(AIM) Show all lines that include the string "Write"; copy each one.

Rows from a 3D scene dataset
start
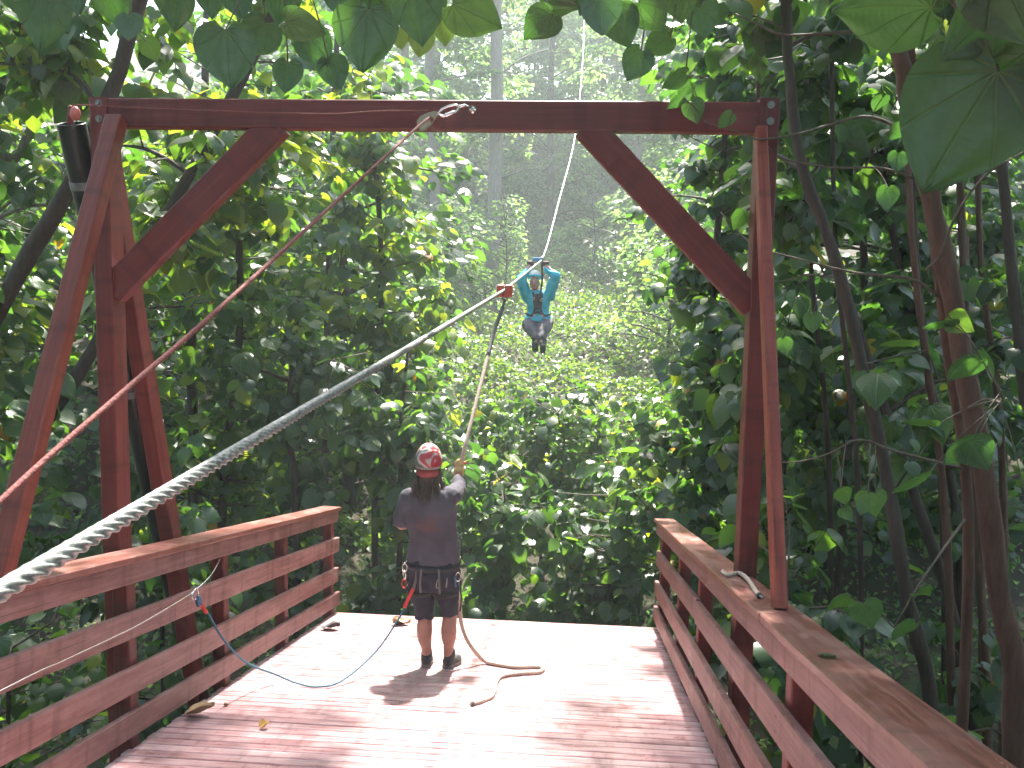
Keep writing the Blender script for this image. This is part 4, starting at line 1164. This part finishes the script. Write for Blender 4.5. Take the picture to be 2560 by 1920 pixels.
plant('red_trunk_tree', 'stout reddish trunk rising at the right beside the giant leaf', 'tree', TR_, [gz(2.6, 4.8), (2.42, 4.79, -.53), (2.32, 4.85, .12), (2.11, 4.84, 1.1), (1.86, 4.82, 2.05), (1.70, 4.81, 2.56), (1.56, 4.80, 3.11), (1.46, 4.85, 3.7), (1.3, 5, 5.2)], .066, .036,
      [((1.5, 5.2, 4.6), (1.3, 1.0, .9)), ((2.5, 5.2, 3.6), (.8, .8, .8))], barkm='barkred', tintc=.42, dens=4.5)
plant('slim_tree', 'slim dark trunk crossing behind the glossy leaves at mid right', 'tree', TR_, [gz(3.5, 7.0), (3.22, 7.31, -1.17), (2.84, 7.51, .09), (2.70, 7.65, .54), (2.33, 7.83, 1.62), (2.07, 7.89, 2.37), (1.81, 7.95, 3.09), (1.6, 8, 4.6)], .05, .028,
      [((2.2, 8.2, 3.6), (1.2, 1.0, 1.4)), ((2.9, 8.2, 1.2), (.9, .8, 1.0))], dens=4.5, tintc=.42)
plant('slim_tree', 'slim upright trunk far back behind the stout reddish trunk', 'tree', TR_, [gz(4.0, 8.3), (3.95, 8.38, -2.05), (3.84, 8.67, -.18), (3.73, 8.8, 1.17), (3.61, 8.96, 2.82), (3.49, 9.11, 4.31), (3.4, 9.2, 6)], .048, .028,
      [((3.6, 9.2, 3.8), (1.2, 1.1, 1.6)), ((3.9, 9, 1.2), (1.0, .9, 1.1))], dens=4.5, tintc=.4, barkm='barkred')
plant('slim_tree', 'slim trunk at the extreme right picture edge', 'tree', TR_, [gz(3.8, 7.1), (3.61, 7.19, .33), (3.49, 7.28, 1.27), (3.32, 7.42, 2.7), (3.2, 7.49, 3.48), (3.1, 7.6, 5.4)], .055, .03, [((3.3, 7.7, 4.2), (1.0, 1.0, 1.2)), ((3.7, 7.5, 1.8), (.7, .7, .8))], dens=4.5, tintc=.4)
plant('slim_tree', 'thin trunk between the slim dark trunk and the stout reddish one', 'tree', TR_, [gz(4.3, 9.5), (4.14, 9.61, -1.05), (3.94, 9.73, .23), (3.6, 9.82, 1.39), (3.31, 9.92, 2.54), (3.0, 10, 4.2)], .055, .03, [((3.6, 10, 2.3), (1.1, 1.0, 1.6)), ((4.2, 9.9, -.4), (1.1, .9, 1.2))], dens=4.5, tintc=.42)
plant('slim_tree', 'thin straight trunk partly hidden by leaves right of the frame corner', 'tree', TR_, [gz(3.0, 10.1), (3.06, 10.15, .14), (3.2, 10.31, 1.49), (3.11, 10.49, 3.3), (3.02, 10.62, 4.66), (2.9, 10.7, 6)], .05, .03, [((3.1, 10.6, 4), (1.1, 1.0, 1.7)), ((3.0, 10.3, .6), (.9, .8, 1.4))], dens=5, tintc=.42)
for i, (x, y, lean, r_) in enumerate(((2.1, 8.6, .5, .03), (2.75, 9.0, .6, .034), (3.0, 6.6, .75, .034), (3.5, 8.0, .7, .03), (4.4, 8.8, .7, .04), (2.5, 7.2, .6, .026), (4.9, 10.5, .6, .04))):
    b0 = gz(x, y)
    plant('bare_stem', '%s thin bare stem counted rightwards from the frame post' % ('first', 'second', 'fifth', 'fourth', 'seventh', 'third', 'sixth')[i], 'stem', 'thin bare stems among the right-hand trunks', [b0, (x - lean * .3, y + .1, .0), (x - lean * .8, y + .15, 2.2), (x - lean * 1.1, y + .2, 5.0)], r_, r_ * .6, [((x - lean, y + .2, 5.2), (.7, .7, .7))], dens=4, singles=0, limbs=4, barkm='bark' if i % 2 else 'barkred')
plant('side_shrub', 'broad-leaved shrub behind the middle of the rope-end railing', 'shrub', TR_, [gz(1.75, 6.6), (1.75, 6.6, -1.6), (1.6, 6.6, -.4)], .03, .012, [((1.6, 6.7, -.5), (.5, 1.3, .8)), ((1.9, 6.4, -1.6), (.8, 1.1, .8))], dens=7, size=.16, tintc=.45)
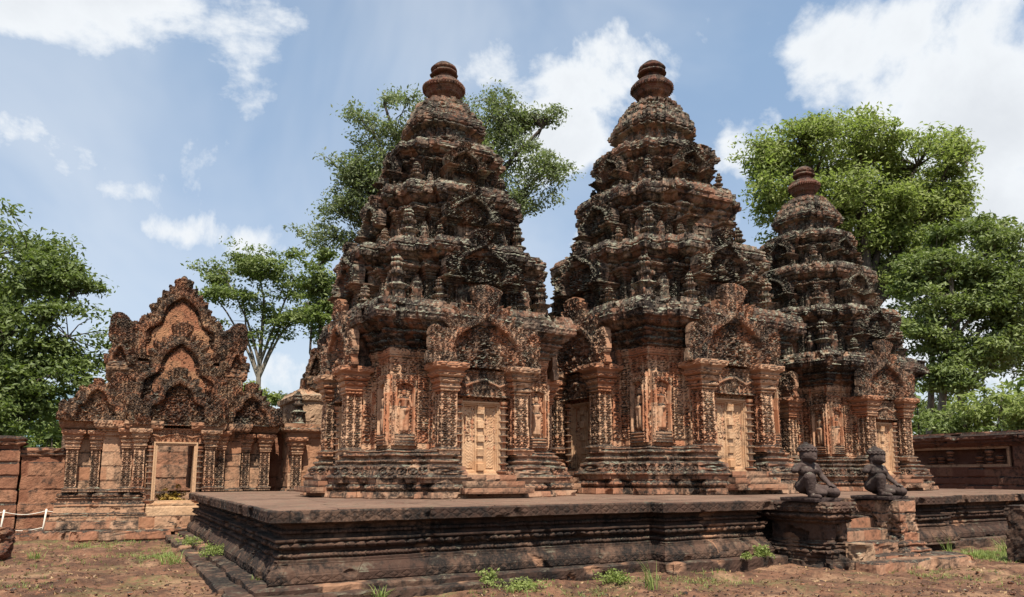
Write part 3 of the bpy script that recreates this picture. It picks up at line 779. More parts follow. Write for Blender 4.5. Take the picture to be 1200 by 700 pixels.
# kerbs round the foot
def kerb_run(name, pts_out, z, w, seed, h=.25):
    return wpart(name, sweep(name, pts_out, GZ - .15, 0, [(z - .02, 0, 'l', ''), (z, -.03, 'l', ''), (z, -w, 'l', '')], M['plat'] if seed < 420 else M['base'], dz=.04, ds=.05, seed=seed, erode=.04, joints=.03, course=.6, brick=1.0, chip=.07, cap=False, zj=.02,
        dsf=lambda n: .05 if (n[1] < 0 or n[0] < 0) else .4))
off = .03
kerb_run('kerb', [(p[0] - .24 if p[0] == X0 else p[0], p[1] - .24 if p[1] < 13 else p[1]) for p in [(X0, Y0), (X1, Y0), (X1, Y1), (X2, Y1), (X2, Y0), (XE, Y0), (XE, Y2), (X0, Y2)]], -.005, .40, 411)
kerb_run('kerb', [(X0 - .58, Y0 - .50), (6.4, Y0 - .50), (6.4, Y0 - .2), (XE, Y0 - .2), (XE, Y2), (X0 - .58, Y2)], -.10, .45, 412)
# pedestals and stair in front
def ped_block(x0, x1, y0, y1, seed, ruined=False):
    pl = rect_poly(x0, y0, x1, y1)
    b_ = [(-.08, .10, 'l', ''), (-.07, .06, 'l', ''), (.06, .06, 'l', ''), (.07, .03, 'l', ''), (.15, .04, 'b', 'lotus'), (.17, -.02, 'l', ''), (.22, .0, 'b', 'bead'), (.24, -.06, 'l', ''), (.28, -.04, 'b', ''), (.30, -.10, 'l', ''), (.66, -.10, 'l', ''), (.68, -.05, 'l', ''), (.74, -.02, 'd', 'lotus'), (.76, .02, 'l', ''),
          (.85, .06, 'b', 'lotus'), (.88, .02, 'l', ''), (.90, .10, 'l', ''), (1.06, .10, 'l', 'rosette'), (1.09, .07, 'l', ''), (1.10, -.1, 'l', '')]
    wpart('pedestal', sweep('pedestal', pl, GZ - .1, .12, b_, M['plat' if not ruined else 'base'], ds=.022, dz=.016, seed=seed, erode=.035, joints=.016, course=.34, brick=.8, chip=.12, zj=.015))
PX0, PX1 = 12.55, 13.35
ped_block(PX0, PX1, 9.95, 11.55, 431)
wpart('corner_block', box_stone('corner_block', 13.1, 9.62, 13.5, 10.0, GZ - .1, .28, M['tan'], 433, chip=.14, erode=.05))
QX0, QX1 = 14.85, 15.42
wpart('pedestal', sweep('pedestal', rect_poly(QX0, 9.95, QX1, 11.5), GZ - .1, .18, [(-.02, .18, 'l', ''), (.0, .14, 'l', ''), (.10, .10, 'b', ''), (.14, .06, 'l', ''), (.22, .08, 'b', ''), (.25, .0, 'l', ''), (.62, .0, 'l', ''), (.63, -.04, 'l', ''), (.78, -.02, 'l', ''), (1.08, -.03, 'l', ''), (1.10, -.12, 'l', '')], M['base'], ds=.03, dz=.03, seed=435, erode=.05, joints=.02, course=.42, brick=.7, chip=.12, zj=.02))
for i, (yy, zz) in enumerate(((9.62, .02), (9.95, .26), (10.3, .5), (10.65, .74), (11.0, .93))):
    wpart('stair_step', sweep('stair_step', rect_poly(13.3, yy, 15.0, 11.6), GZ - .1, 0, [(zz - .03, 0, 'l', ''), (zz, -.03, 'l', '')], M['base'], ds=.05, dz=.05, seed=440 + i, erode=.018, joints=.02, course=.9, brick=.55, chip=.04, zj=.012))
wpart('stair_step', sweep('stair_step', rect_poly(13.0, 9.2, 16.2, 10.3), GZ - .1, 0, [(-.06, 0, 'l', ''), (-.03, -.03, 'l', '')], M['base'], ds=.05, dz=.05, seed=450, erode=.03, joints=.03, course=.9, brick=.6, chip=.06, zj=.02))

# ------------------------------------------------------------------ kneeling guardian statues
def statue_mesh():
    bm = bmesh.new()
    def ell(c, r, rot=None, sub=3):
        m = Matrix.Translation(c) @ (rot.to_4x4() if rot else Matrix.Identity(4)) @ Matrix.Diagonal((r[0], r[1], r[2], 1))
        bmesh.ops.create_icosphere(bm, subdivisions=sub, radius=1, matrix=m)
    def limb(a, b_, r0, r1):
        a, b_ = Vector(a), Vector(b_); n = 9
        for i in range(n + 1):
            t = i / n; bmesh.ops.create_icosphere(bm, subdivisions=2, radius=r0 + (r1 - r0) * t, matrix=Matrix.Translation(a.lerp(b_, t)))
    # faces -Y; its right side is -X
    ell((0, .06, .22), (.19, .17, .15)); ell((0, .03, .36), (.155, .12, .15)); ell((0, .02, .52), (.19, .125, .15)); ell((0, .03, .62), (.20, .10, .07))
    ell((-.07, -.07, .52), (.075, .05, .06)); ell((.07, -.07, .52), (.075, .05, .06))
    limb((0, .02, .64), (0, 0, .72), .075, .07)
    # head, muzzle, headdress
    ell((0, -.02, .80), (.15, .145, .145)); ell((0, -.10, .76), (.075, .075, .055)); ell((0, -.155, .79), (.028, .03, .04))
    ell((-.045, -.125, .83), (.03, .02, .02)); ell((.045, -.125, .83), (.03, .02, .02)); ell((0, -.12, .86), (.1, .03, .02))
    for sx in (-1, 1): ell((sx * .13, .0, .78), (.025, .035, .065)); ell((sx * .13, .0, .71), (.022, .022, .04))
    limb((0, -.16, .735), (0, -.13, .73), .03, .04)
    ell((0, 0, .90), (.168, .165, .04)); ell((0, 0, .94), (.155, .15, .05)); ell((0, .01, .985), (.115, .115, .045)); ell((0, .02, 1.03), (.045, .045, .04))
    # raised right leg: hip -> knee up front, shin down to foot
    limb((-.10, .02, .20), (-.19, -.20, .40), .125, .095); limb((-.19, -.20, .40), (-.17, -.20, .10), .092, .065)
    limb((-.17, -.19, .05), (-.18, -.36, .04), .055, .04)
    # left leg folded to the ground: hip -> knee forward on plinth, shin back
    limb((.10, .02, .18), (.24, -.30, .12), .12, .09); limb((.24, -.30, .09), (.22, .12, .07), .08, .055); limb((.22, .12, .06), (.22, .24, .08), .05, .035)
    ell((.03, -.14, .10), (.12, .16, .09))
    # right arm broken off below the shoulder, left arm resting on the thigh
    limb((-.19, .03, .60), (-.27, .02, .52), .075, .06)
    limb((.19, .03, .60), (.27, -.02, .42), .07, .052); limb((.27, -.02, .42), (.22, -.22, .26), .052, .038)
    ell((.215, -.255, .245), (.045, .06, .03))
    for q in range(4): limb((.185 + q * .02, -.28, .245), (.18 + q * .022, -.335, .215), .012, .009)
    limb((.18, -.25, .25), (.15, -.29, .235), .014, .010)
    # belt and hem
    ell((0, .04, .29), (.175, .15, .028))
    me = bpy.data.meshes.new('s'); bm.to_mesh(me); bm.free()
    o = bpy.data.objects.new('tmp', me); C.objects.link(o)
    r = o.modifiers.new('r', 'REMESH'); r.mode = 'VOXEL'; r.voxel_size = .011
    sm = o.modifiers.new('s', 'SMOOTH'); sm.iterations = 3; sm.factor = .5
    dg = bpy.context.evaluated_depsgraph_get(); dg.update()
    out = bpy.data.meshes.new_from_object(o.evaluated_get(dg)); bpy.data.objects.remove(o)
    n = len(out.vertices); co = np.zeros(n * 3, np.float32); out.vertices.foreach_get('co', co); co = co.reshape(-1, 3)
    nr = np.zeros(n * 3, np.float32); out.vertices.foreach_get('normal', nr); nr = nr.reshape(-1, 3)
    d = (fbm(co * 9, 4, 3) - .5) * .036
    # curls of the headdress
    hd = (co[:, 2] > .875); th = np.arctan2(co[:, 0], co[:, 1]); d = d + hd * .007 * np.cos(th * 14) * np.cos(co[:, 2] * 130)
    co = co + nr * d[:, None]; out.vertices.foreach_set('co', co.ravel().astype(np.float32)); out.materials.clear(); out.materials.append(M['statue'])
    out.shade_smooth(); out.name = 'statue_body'
    at = out.attributes.new('tone', 'FLOAT', 'POINT'); at.data.foreach_set('value', [.5] * n)
    return out
st_me = statue_mesh()
slab_me = box_stone('statue_base', -.36, -.45, .36, .38, 0, .07, M['statue'], 8, erode=.012, chip=.02)
for (x, y, rz, lab) in ((12.74, 10.5, -.05, 'dark kneeling guardian statue with full headdress on the left moulded pedestal'), (15.12, 10.62, .05, 'dark kneeling guardian statue above the broken pale pedestal right of the stair')):
    s = empty('guardian_statue', (x, y, 1.105), rz); s.scale = (1.08,) * 3; tag(s, lab, 'statue', 'kneeling guardian statues beside the stair')
    b1 = link('statue_body', st_me, s, (0, 0, .055), 0, (1.18, 1.16, 1.0)); link('statue_base', slab_me, s)
    if x > 14: b1.scale = (1.15, 1.14, .97); b1.rotation_euler = (0, .02, -.06)
#@@GATE
# ------------------------------------------------------------------ west gate
def leafp(name, A, H_, seed, mat): return pediment(name, A, H_, ARCH_OGEE, .05, .10, .16, mat, .022, seed=seed, naga=.2, leafp=.14)
gate = empty('temple_gate', (1.8, 24.9, GZ)); tag(gate, 'carved stone gate with three stacked flame edged gables and an open doorway', 'gate')
def gp(name, me, loc=(0, 0, 0), rz=0, s=(1, 1, 1), par=None): return link(name, me, par or gate, loc, rz, s)
def sidepoly(sx, inner, o1=0.):
    p = [(inner, -.15), (1.15, -.15), (1.15, .12), (1.95, .12), (1.95, .42), (2.85, .42), (2.85, 3.2), (inner, 3.2)]
    return p if sx > 0 else [(-x, y) for x, y in reversed(p)]
for sx in (-1, 1):
    gp('plinth', sweep('plinth', sidepoly(sx, .75), -.2, .72, [(.26, .70, 'l', ''), (.28, .66, 'l', ''), (.28, .42, 'l', ''), (.52, .38, 'l', ''), (.54, .34, 'l', ''), (.54, .25, 'l', '')], M['base'], ds=.05, dz=.04, seed=501 + sx, erode=.035, joints=.025, course=.27, brick=.8, chip=.08, zj=.015))
    gp('base_moulding', sweep('base_moulding', sidepoly(sx, .98), .52, .32, [(.66, .32, 'l', ''), (.68, .28, 'l', ''), (.74, .28, 'b', ''), (.76, .24, 'l', ''), (1.0, .22, 'l', ''), (1.14, .16, 'c', ''), (1.18, .19, 'b', 'bead'), (1.2, .12, 'l', ''), (1.3, .13, 'b', 'lotus'), (1.33, .06, 'l', ''), (1.40, .06, 'b', ''), (1.45, 0, 'c', '')], M['gate'], ds=.04, dz=.025, seed=511 + sx, erode=.015, chip=.05))
    gp('wall', sweep('wall', sidepoly(sx, .64), 1.42, 0, [(3.0, 0, 'l', ''), (3.04, .05, 'b', 'bead'), (3.12, .08, 'd', ''), (3.18, .14, 'b', 'lotus'), (3.26, .24, 'd', ''), (3.46, .26, 'l', 'rosette'), (3.5, .1, 'c', '')], M['gate'], ds=.04, dz=.035, seed=521 + sx, erode=.02, course=.42, brick=.9, joints=.016))
    for (x, y, w, h) in ((.98, -.22, .75, .93), (1.3, .02, .68, .93), (2.12, .34, .6, .9), (2.72, .34, .75, .9)):
        gp('pilaster', pilaster_me[0 if x > 1 else 1], (sx * x, y, 1.36), 0, (w, .8, h * .88))
    gp('colonette', colonette_me, (sx * .66, -.26, 1.0), 0, (1, 1, 1.72 / COL_H))
    gp('shoulder_gable', pediment('shoulder_gable', .66, 1.0, ARCH_LOBE, .07, .2, .5, M['gateped'], .024, seed=40 + sx, naga=.35, leafp=.16), (sx * 2.18, .42, 3.42), 0, (1, 1, 1.0))
    gp('roof_end', box_stone('roof_end', min(sx * 1.5, sx * 2.75), .4, max(sx * 1.5, sx * 2.65), 3.0, 3.45, 4.35, M['gateped'], 45 + sx, chip=.1, erode=.04))
    gp('corner_ornament', pediment('corner_ornament', .26, .62, ARCH_OGEE, .05, .14, .3, M['gateped'], .022, seed=60 + sx, naga=.5, leafp=.12), (sx * 1.62, .42, 5.18), sx * .2, (1.0, 1, .95))
gp('lintel', lintel_mesh('lintel', 1.75, .46, M['gate'], 12), (0, -.12, 2.80))
fr = gp('door_frame', frame_mesh('door_frame', 1.22, 1.86, .10, .5, M['door']), (0, .12, .98))
gp('threshold', box_stone('threshold', -.72, -.42, .72, .3, .62, 1.0, M['door'], 14, erode=.015), (0, 0, 0))
gp('threshold', box_stone('threshold', -.9, -.7, .9, -.2, .2, .64, M['gate'], 15, erode=.03, chip=.06), (0, 0, 0))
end
(THE RESPONSE)
Keep writing the Blender script for this image. This is part 4, starting at line 1164. This part finishes the script. Write for Blender 4.5. Take the picture to be 2560 by 1920 pixels.
Write part 3 of the bpy script that recreates this picture. It picks up at line 779. More parts follow. Write for Blender 4.5. Take the picture to be 1200 by 700 pixels.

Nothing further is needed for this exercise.